**Input material**.
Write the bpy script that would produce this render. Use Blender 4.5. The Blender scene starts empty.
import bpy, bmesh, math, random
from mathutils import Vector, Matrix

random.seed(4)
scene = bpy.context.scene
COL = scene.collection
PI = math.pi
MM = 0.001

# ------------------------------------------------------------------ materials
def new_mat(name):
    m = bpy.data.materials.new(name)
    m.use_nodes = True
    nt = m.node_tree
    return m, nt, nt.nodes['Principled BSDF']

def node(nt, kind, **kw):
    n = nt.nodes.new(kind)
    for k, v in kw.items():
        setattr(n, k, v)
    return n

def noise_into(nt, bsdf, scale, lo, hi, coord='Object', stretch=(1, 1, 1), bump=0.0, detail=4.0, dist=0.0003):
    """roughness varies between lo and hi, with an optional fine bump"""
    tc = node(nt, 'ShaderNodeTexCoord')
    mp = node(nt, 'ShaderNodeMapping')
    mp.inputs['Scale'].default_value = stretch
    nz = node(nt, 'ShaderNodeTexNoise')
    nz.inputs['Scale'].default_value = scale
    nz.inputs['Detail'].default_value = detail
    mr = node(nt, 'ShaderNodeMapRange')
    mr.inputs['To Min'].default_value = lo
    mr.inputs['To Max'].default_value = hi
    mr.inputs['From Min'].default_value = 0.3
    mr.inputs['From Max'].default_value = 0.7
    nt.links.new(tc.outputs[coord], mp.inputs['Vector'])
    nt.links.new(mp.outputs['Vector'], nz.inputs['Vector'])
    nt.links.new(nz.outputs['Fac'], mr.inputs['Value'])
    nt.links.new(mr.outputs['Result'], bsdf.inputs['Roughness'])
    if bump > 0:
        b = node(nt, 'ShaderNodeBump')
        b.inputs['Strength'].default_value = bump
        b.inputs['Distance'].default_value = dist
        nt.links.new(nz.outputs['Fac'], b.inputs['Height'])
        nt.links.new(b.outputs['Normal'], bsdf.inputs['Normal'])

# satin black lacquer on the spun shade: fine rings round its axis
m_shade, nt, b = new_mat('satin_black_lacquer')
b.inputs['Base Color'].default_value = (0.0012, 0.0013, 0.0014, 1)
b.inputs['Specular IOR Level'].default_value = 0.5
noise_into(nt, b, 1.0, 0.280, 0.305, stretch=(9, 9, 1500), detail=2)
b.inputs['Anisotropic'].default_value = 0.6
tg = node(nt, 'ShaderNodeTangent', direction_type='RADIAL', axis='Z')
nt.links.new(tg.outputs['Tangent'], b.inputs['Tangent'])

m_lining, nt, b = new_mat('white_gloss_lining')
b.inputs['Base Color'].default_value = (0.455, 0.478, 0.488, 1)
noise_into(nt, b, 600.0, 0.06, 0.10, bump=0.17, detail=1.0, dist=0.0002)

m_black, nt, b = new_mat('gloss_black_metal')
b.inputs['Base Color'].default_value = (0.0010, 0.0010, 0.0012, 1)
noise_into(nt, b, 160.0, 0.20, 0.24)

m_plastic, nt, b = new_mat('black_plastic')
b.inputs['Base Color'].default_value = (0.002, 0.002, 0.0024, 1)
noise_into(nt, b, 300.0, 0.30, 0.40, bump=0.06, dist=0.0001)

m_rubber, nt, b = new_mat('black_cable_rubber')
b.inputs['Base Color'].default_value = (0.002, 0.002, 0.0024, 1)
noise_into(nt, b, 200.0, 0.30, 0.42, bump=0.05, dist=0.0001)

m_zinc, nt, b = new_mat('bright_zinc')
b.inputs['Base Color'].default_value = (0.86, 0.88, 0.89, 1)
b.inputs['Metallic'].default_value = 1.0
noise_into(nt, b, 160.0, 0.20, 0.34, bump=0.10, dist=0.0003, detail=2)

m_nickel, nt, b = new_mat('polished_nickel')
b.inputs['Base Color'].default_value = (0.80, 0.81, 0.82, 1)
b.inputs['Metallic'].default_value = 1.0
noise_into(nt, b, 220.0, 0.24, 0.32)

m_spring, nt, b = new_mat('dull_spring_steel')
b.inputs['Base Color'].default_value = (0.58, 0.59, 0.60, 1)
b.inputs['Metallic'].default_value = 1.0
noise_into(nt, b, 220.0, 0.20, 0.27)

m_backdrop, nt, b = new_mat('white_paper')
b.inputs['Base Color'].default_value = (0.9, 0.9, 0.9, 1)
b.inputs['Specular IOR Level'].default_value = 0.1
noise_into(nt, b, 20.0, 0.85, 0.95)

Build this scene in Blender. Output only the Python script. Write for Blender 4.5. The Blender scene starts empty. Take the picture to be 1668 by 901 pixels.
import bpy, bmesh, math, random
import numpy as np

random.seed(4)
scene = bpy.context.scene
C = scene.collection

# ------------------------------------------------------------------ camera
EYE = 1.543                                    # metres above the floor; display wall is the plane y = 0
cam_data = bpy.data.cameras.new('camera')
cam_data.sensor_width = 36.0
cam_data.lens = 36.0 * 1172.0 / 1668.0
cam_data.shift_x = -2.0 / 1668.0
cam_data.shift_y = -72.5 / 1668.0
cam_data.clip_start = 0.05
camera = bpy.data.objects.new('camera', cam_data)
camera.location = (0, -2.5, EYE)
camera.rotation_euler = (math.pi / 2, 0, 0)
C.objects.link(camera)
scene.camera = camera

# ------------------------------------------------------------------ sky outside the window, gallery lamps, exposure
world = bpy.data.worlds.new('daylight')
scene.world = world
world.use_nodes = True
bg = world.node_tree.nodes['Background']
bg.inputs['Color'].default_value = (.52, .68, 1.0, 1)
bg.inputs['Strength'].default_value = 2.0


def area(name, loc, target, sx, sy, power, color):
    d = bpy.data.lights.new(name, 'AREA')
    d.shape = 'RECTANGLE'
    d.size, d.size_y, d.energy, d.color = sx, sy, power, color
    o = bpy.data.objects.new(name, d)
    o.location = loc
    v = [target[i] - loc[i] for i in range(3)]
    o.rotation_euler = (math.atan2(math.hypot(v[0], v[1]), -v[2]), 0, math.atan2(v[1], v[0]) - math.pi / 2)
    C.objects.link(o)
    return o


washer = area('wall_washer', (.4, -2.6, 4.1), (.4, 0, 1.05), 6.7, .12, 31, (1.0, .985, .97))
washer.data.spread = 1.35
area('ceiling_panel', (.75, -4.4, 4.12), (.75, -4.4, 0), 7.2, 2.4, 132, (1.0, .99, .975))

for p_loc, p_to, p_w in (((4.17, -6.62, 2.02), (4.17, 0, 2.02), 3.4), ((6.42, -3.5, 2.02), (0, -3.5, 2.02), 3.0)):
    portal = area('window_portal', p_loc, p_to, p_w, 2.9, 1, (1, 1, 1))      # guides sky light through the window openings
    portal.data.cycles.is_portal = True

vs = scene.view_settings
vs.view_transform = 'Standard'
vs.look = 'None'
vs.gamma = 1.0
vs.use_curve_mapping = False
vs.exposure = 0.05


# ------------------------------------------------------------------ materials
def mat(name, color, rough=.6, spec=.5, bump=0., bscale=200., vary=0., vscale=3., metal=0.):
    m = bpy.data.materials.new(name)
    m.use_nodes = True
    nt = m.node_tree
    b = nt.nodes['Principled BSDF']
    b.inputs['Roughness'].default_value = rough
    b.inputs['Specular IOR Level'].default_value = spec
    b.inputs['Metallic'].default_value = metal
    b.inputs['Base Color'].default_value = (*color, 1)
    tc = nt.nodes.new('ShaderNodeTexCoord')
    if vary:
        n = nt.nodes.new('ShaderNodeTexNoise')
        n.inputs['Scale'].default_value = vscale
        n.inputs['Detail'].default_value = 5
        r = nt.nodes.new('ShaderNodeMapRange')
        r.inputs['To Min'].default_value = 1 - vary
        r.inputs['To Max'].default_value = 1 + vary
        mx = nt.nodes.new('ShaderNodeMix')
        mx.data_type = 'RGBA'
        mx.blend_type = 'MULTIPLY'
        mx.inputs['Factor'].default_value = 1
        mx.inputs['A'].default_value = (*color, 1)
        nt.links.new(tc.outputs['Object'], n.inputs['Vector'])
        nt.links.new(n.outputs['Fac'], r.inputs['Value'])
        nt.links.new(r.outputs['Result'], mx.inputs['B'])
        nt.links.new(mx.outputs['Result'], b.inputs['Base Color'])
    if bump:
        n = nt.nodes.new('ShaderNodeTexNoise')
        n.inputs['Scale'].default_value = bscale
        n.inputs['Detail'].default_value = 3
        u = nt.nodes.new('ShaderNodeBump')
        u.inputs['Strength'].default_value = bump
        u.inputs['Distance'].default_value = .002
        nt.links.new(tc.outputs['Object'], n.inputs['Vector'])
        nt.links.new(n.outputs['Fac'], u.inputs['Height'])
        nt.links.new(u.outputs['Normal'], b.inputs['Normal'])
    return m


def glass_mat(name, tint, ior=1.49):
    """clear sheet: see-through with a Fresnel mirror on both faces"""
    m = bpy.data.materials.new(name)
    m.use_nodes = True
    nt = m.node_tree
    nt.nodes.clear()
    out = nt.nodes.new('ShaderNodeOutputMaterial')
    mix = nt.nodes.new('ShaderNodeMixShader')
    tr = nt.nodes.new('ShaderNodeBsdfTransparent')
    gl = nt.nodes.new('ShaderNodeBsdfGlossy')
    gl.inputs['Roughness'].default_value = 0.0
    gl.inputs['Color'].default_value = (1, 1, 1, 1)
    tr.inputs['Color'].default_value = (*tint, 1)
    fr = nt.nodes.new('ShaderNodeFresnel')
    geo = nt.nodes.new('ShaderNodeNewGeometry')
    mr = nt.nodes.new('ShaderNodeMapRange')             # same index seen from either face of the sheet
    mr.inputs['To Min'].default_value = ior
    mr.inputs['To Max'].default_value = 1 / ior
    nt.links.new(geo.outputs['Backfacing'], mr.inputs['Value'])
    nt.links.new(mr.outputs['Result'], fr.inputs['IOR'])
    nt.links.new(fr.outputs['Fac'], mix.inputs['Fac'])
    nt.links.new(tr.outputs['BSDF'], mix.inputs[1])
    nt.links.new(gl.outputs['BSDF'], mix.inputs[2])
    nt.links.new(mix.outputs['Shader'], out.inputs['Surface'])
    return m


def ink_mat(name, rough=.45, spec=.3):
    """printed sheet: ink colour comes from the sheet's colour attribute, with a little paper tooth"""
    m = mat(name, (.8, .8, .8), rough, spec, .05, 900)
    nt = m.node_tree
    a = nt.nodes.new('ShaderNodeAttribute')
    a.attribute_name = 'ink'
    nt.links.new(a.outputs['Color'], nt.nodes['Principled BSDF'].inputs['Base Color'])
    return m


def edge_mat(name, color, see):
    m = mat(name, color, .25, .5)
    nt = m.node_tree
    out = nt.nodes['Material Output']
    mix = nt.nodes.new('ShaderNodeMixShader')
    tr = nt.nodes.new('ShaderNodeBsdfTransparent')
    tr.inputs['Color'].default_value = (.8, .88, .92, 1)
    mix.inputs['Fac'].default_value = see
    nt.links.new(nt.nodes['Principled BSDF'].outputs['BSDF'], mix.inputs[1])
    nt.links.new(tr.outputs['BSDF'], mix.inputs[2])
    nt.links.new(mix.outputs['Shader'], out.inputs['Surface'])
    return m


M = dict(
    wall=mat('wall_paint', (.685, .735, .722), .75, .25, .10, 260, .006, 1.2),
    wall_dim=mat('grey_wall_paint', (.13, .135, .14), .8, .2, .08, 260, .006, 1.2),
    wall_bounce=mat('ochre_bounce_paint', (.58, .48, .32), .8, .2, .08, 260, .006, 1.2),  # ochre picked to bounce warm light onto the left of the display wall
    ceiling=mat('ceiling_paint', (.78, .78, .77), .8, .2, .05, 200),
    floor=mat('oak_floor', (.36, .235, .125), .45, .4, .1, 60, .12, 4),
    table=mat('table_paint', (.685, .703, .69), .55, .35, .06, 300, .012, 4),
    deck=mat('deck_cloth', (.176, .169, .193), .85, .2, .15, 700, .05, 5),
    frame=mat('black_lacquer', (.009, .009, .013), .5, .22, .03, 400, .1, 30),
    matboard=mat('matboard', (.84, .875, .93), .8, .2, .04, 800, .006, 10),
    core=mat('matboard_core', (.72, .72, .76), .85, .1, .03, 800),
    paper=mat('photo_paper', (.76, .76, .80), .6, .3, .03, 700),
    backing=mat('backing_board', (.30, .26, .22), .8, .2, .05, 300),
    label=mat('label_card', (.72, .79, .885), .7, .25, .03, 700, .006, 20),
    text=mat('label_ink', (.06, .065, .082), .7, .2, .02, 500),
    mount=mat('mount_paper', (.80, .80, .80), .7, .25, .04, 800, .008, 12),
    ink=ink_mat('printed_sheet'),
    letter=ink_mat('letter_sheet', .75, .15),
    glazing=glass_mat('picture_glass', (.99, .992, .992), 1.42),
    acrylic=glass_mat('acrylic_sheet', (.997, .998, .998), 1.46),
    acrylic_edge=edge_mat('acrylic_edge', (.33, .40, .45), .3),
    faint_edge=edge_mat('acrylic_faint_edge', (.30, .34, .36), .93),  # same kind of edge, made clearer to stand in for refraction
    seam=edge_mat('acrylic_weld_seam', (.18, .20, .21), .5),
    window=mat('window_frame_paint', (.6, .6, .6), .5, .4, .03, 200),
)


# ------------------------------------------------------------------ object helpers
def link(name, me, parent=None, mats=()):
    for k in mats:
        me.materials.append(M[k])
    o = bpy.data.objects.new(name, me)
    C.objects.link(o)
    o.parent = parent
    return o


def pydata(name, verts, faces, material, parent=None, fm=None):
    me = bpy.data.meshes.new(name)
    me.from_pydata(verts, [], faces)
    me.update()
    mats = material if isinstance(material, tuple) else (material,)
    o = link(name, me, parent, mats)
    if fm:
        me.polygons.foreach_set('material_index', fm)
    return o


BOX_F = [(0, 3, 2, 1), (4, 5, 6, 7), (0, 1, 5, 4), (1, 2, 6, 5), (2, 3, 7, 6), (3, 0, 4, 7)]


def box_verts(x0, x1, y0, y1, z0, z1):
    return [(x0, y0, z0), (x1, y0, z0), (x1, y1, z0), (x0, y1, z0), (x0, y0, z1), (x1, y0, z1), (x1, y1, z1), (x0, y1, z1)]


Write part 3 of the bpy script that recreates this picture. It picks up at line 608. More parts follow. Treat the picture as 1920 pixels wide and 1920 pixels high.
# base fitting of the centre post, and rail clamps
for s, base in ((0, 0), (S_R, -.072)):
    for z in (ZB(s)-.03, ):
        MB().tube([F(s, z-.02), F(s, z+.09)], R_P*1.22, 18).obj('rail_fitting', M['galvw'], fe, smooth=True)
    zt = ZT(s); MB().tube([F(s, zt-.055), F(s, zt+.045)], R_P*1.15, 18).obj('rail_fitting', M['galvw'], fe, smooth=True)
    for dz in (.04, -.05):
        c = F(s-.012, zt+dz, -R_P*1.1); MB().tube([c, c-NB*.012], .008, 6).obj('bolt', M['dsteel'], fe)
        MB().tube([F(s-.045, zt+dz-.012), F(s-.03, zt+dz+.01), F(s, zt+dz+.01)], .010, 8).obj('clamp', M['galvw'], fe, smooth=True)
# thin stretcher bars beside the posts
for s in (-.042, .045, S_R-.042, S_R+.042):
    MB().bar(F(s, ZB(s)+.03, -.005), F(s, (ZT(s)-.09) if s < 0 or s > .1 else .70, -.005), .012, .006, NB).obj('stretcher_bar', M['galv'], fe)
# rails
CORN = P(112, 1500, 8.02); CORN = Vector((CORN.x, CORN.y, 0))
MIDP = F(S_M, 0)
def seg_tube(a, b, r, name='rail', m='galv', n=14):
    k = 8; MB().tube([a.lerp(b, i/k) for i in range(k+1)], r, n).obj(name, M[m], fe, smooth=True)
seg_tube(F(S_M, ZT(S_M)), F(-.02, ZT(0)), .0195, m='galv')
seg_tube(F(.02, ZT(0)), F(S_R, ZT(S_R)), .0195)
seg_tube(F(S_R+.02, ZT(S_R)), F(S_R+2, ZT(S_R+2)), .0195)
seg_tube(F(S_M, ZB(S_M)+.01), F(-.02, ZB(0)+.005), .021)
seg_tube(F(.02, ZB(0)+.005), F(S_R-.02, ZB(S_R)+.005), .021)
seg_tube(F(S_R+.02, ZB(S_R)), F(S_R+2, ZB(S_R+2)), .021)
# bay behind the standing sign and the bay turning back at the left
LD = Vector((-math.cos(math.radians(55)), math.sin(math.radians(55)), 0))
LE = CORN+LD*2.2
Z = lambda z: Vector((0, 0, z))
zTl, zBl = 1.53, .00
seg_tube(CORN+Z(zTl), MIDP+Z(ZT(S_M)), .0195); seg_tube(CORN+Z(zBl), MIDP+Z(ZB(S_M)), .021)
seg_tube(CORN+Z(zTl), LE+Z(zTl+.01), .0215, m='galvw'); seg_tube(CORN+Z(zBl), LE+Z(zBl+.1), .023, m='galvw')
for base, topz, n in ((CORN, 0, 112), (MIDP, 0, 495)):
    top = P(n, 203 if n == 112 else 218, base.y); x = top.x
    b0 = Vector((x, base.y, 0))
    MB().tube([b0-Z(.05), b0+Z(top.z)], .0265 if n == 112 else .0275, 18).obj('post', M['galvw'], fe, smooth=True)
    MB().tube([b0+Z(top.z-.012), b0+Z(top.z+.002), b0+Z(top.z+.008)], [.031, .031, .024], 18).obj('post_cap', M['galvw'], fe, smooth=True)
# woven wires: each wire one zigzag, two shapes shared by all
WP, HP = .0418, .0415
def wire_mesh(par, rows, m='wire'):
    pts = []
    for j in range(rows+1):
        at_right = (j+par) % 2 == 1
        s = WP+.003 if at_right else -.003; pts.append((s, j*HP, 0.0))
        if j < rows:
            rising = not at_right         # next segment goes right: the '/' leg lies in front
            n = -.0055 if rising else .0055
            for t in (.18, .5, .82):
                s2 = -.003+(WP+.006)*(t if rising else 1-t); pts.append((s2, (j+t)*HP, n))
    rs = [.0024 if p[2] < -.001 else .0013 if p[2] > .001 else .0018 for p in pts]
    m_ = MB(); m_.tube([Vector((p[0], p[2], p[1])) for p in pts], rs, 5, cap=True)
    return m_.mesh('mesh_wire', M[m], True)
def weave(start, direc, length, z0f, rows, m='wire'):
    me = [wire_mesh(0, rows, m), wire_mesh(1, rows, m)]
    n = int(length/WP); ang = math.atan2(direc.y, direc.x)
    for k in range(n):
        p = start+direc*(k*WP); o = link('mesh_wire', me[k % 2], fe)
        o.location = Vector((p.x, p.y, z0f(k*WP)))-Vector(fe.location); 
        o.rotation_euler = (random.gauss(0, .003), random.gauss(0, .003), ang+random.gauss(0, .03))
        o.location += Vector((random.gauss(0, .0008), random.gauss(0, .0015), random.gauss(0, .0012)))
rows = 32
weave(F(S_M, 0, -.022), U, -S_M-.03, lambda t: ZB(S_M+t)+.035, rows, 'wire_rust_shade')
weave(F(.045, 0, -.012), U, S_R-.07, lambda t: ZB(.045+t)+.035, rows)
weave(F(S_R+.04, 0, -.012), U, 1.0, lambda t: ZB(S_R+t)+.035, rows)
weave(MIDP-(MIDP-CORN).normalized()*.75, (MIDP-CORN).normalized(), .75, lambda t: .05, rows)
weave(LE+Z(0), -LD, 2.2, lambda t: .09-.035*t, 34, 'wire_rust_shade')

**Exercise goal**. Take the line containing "Build this scene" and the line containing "C = scene.collection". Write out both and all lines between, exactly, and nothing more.

**Exercise output**.
Build this scene in Blender. Output only the Python script. Write for Blender 4.5. The Blender scene starts empty. Take the picture to be 1668 by 901 pixels.
import bpy, bmesh, math, random
import numpy as np

random.seed(4)
scene = bpy.context.scene
C = scene.collection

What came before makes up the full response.